**** Data excerpt

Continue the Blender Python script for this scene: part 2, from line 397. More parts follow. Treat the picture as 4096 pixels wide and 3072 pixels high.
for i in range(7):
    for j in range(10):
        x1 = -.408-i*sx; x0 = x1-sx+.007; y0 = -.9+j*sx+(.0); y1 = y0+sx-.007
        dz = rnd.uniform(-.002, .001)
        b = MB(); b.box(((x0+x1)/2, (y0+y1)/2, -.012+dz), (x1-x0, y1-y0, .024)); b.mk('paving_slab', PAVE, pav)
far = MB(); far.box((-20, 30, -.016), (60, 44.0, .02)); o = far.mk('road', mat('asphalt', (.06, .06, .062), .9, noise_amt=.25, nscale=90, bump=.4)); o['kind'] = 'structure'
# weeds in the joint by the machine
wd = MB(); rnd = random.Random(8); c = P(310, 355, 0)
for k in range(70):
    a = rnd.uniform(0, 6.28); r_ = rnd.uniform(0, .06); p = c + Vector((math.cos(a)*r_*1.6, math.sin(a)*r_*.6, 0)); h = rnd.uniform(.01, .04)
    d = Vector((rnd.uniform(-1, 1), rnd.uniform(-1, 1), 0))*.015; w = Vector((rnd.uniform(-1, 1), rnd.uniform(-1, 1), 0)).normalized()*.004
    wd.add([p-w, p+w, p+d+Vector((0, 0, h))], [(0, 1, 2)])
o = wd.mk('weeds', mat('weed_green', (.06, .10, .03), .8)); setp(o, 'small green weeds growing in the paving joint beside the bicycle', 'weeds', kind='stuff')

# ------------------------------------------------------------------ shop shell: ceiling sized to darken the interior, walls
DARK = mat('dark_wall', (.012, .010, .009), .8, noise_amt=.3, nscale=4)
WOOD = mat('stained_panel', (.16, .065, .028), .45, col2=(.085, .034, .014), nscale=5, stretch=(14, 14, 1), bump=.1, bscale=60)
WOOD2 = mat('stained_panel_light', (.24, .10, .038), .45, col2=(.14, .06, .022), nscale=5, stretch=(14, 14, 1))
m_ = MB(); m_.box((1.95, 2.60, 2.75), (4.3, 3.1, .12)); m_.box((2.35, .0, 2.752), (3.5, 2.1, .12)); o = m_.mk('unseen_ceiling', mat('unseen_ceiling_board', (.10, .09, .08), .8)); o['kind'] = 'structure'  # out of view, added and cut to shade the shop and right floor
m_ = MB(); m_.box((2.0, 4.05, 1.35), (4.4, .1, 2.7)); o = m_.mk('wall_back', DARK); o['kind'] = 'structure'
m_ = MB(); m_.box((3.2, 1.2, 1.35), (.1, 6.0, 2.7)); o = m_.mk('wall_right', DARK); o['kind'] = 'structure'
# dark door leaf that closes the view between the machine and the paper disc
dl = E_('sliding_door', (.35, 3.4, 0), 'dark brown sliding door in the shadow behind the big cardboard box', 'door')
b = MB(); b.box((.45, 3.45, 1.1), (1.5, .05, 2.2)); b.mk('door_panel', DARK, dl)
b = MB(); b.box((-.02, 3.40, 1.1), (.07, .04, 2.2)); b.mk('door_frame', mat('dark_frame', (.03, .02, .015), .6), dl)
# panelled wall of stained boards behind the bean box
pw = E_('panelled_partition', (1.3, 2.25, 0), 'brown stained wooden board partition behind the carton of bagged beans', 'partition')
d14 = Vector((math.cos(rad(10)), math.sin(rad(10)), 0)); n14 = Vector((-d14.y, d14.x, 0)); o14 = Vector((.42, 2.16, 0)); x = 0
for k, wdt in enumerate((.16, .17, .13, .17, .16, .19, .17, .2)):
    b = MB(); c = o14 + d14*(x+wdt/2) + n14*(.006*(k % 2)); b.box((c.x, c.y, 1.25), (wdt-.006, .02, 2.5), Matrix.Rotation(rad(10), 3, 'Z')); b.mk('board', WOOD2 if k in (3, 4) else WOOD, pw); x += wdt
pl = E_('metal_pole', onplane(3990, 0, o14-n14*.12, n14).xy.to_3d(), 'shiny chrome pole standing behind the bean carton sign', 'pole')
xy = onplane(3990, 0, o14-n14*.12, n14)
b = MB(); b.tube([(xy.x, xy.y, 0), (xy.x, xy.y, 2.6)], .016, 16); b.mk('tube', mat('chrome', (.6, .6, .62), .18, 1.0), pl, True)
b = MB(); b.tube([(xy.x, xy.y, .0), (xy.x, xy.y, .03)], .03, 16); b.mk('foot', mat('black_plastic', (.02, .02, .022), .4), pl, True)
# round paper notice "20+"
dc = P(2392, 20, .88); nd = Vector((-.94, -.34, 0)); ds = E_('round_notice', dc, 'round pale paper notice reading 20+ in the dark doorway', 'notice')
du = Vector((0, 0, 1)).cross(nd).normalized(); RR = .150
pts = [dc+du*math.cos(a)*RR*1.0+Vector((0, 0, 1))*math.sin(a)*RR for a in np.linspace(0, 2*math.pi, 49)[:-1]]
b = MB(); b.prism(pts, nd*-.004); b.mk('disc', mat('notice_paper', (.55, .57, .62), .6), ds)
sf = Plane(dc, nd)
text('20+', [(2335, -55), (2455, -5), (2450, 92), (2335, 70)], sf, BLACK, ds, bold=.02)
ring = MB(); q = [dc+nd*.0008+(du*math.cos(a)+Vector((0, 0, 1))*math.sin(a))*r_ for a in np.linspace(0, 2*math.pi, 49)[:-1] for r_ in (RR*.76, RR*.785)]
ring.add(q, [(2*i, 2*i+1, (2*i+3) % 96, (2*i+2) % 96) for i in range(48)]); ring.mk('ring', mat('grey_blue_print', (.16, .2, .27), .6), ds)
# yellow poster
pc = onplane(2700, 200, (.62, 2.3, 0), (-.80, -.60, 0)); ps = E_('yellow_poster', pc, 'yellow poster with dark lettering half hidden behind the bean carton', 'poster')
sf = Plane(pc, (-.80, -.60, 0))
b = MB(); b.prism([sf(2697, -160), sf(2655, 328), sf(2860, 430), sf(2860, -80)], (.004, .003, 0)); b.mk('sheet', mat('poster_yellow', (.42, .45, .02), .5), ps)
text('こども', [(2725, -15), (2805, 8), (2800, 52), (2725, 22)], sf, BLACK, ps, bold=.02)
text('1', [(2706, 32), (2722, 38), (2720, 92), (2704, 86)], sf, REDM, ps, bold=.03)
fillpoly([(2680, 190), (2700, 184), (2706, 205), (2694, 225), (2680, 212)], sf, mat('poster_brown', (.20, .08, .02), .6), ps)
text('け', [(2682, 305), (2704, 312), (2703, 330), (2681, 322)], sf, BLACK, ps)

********

| To be done |
Output the listing above without altering a single character.

| Answer |
Continue the Blender Python script for this scene: part 2, from line 397. More parts follow. Treat the picture as 4096 pixels wide and 3072 pixels high.
for i in range(7):
    for j in range(10):
        x1 = -.408-i*sx; x0 = x1-sx+.007; y0 = -.9+j*sx+(.0); y1 = y0+sx-.007
        dz = rnd.uniform(-.002, .001)
        b = MB(); b.box(((x0+x1)/2, (y0+y1)/2, -.012+dz), (x1-x0, y1-y0, .024)); b.mk('paving_slab', PAVE, pav)
far = MB(); far.box((-20, 30, -.016), (60, 44.0, .02)); o = far.mk('road', mat('asphalt', (.06, .06, .062), .9, noise_amt=.25, nscale=90, bump=.4)); o['kind'] = 'structure'
# weeds in the joint by the machine
wd = MB(); rnd = random.Random(8); c = P(310, 355, 0)
for k in range(70):
    a = rnd.uniform(0, 6.28); r_ = rnd.uniform(0, .06); p = c + Vector((math.cos(a)*r_*1.6, math.sin(a)*r_*.6, 0)); h = rnd.uniform(.01, .04)
    d = Vector((rnd.uniform(-1, 1), rnd.uniform(-1, 1), 0))*.015; w = Vector((rnd.uniform(-1, 1), rnd.uniform(-1, 1), 0)).normalized()*.004
    wd.add([p-w, p+w, p+d+Vector((0, 0, h))], [(0, 1, 2)])
o = wd.mk('weeds', mat('weed_green', (.06, .10, .03), .8)); setp(o, 'small green weeds growing in the paving joint beside the bicycle', 'weeds', kind='stuff')

# ------------------------------------------------------------------ shop shell: ceiling sized to darken the interior, walls
DARK = mat('dark_wall', (.012, .010, .009), .8, noise_amt=.3, nscale=4)
WOOD = mat('stained_panel', (.16, .065, .028), .45, col2=(.085, .034, .014), nscale=5, stretch=(14, 14, 1), bump=.1, bscale=60)
WOOD2 = mat('stained_panel_light', (.24, .10, .038), .45, col2=(.14, .06, .022), nscale=5, stretch=(14, 14, 1))
m_ = MB(); m_.box((1.95, 2.60, 2.75), (4.3, 3.1, .12)); m_.box((2.35, .0, 2.752), (3.5, 2.1, .12)); o = m_.mk('unseen_ceiling', mat('unseen_ceiling_board', (.10, .09, .08), .8)); o['kind'] = 'structure'  # out of view, added and cut to shade the shop and right floor
m_ = MB(); m_.box((2.0, 4.05, 1.35), (4.4, .1, 2.7)); o = m_.mk('wall_back', DARK); o['kind'] = 'structure'
m_ = MB(); m_.box((3.2, 1.2, 1.35), (.1, 6.0, 2.7)); o = m_.mk('wall_right', DARK); o['kind'] = 'structure'
# dark door leaf that closes the view between the machine and the paper disc
dl = E_('sliding_door', (.35, 3.4, 0), 'dark brown sliding door in the shadow behind the big cardboard box', 'door')
b = MB(); b.box((.45, 3.45, 1.1), (1.5, .05, 2.2)); b.mk('door_panel', DARK, dl)
b = MB(); b.box((-.02, 3.40, 1.1), (.07, .04, 2.2)); b.mk('door_frame', mat('dark_frame', (.03, .02, .015), .6), dl)
# panelled wall of stained boards behind the bean box
pw = E_('panelled_partition', (1.3, 2.25, 0), 'brown stained wooden board partition behind the carton of bagged beans', 'partition')
d14 = Vector((math.cos(rad(10)), math.sin(rad(10)), 0)); n14 = Vector((-d14.y, d14.x, 0)); o14 = Vector((.42, 2.16, 0)); x = 0
for k, wdt in enumerate((.16, .17, .13, .17, .16, .19, .17, .2)):
    b = MB(); c = o14 + d14*(x+wdt/2) + n14*(.006*(k % 2)); b.box((c.x, c.y, 1.25), (wdt-.006, .02, 2.5), Matrix.Rotation(rad(10), 3, 'Z')); b.mk('board', WOOD2 if k in (3, 4) else WOOD, pw); x += wdt
pl = E_('metal_pole', onplane(3990, 0, o14-n14*.12, n14).xy.to_3d(), 'shiny chrome pole standing behind the bean carton sign', 'pole')
xy = onplane(3990, 0, o14-n14*.12, n14)
b = MB(); b.tube([(xy.x, xy.y, 0), (xy.x, xy.y, 2.6)], .016, 16); b.mk('tube', mat('chrome', (.6, .6, .62), .18, 1.0), pl, True)
b = MB(); b.tube([(xy.x, xy.y, .0), (xy.x, xy.y, .03)], .03, 16); b.mk('foot', mat('black_plastic', (.02, .02, .022), .4), pl, True)
# round paper notice "20+"
dc = P(2392, 20, .88); nd = Vector((-.94, -.34, 0)); ds = E_('round_notice', dc, 'round pale paper notice reading 20+ in the dark doorway', 'notice')
du = Vector((0, 0, 1)).cross(nd).normalized(); RR = .150
pts = [dc+du*math.cos(a)*RR*1.0+Vector((0, 0, 1))*math.sin(a)*RR for a in np.linspace(0, 2*math.pi, 49)[:-1]]
b = MB(); b.prism(pts, nd*-.004); b.mk('disc', mat('notice_paper', (.55, .57, .62), .6), ds)
sf = Plane(dc, nd)
text('20+', [(2335, -55), (2455, -5), (2450, 92), (2335, 70)], sf, BLACK, ds, bold=.02)
ring = MB(); q = [dc+nd*.0008+(du*math.cos(a)+Vector((0, 0, 1))*math.sin(a))*r_ for a in np.linspace(0, 2*math.pi, 49)[:-1] for r_ in (RR*.76, RR*.785)]
ring.add(q, [(2*i, 2*i+1, (2*i+3) % 96, (2*i+2) % 96) for i in range(48)]); ring.mk('ring', mat('grey_blue_print', (.16, .2, .27), .6), ds)
# yellow poster
pc = onplane(2700, 200, (.62, 2.3, 0), (-.80, -.60, 0)); ps = E_('yellow_poster', pc, 'yellow poster with dark lettering half hidden behind the bean carton', 'poster')
sf = Plane(pc, (-.80, -.60, 0))
b = MB(); b.prism([sf(2697, -160), sf(2655, 328), sf(2860, 430), sf(2860, -80)], (.004, .003, 0)); b.mk('sheet', mat('poster_yellow', (.42, .45, .02), .5), ps)
text('こども', [(2725, -15), (2805, 8), (2800, 52), (2725, 22)], sf, BLACK, ps, bold=.02)
text('1', [(2706, 32), (2722, 38), (2720, 92), (2704, 86)], sf, REDM, ps, bold=.03)
fillpoly([(2680, 190), (2700, 184), (2706, 205), (2694, 225), (2680, 212)], sf, mat('poster_brown', (.20, .08, .02), .6), ps)
text('け', [(2682, 305), (2704, 312), (2703, 330), (2681, 322)], sf, BLACK, ps)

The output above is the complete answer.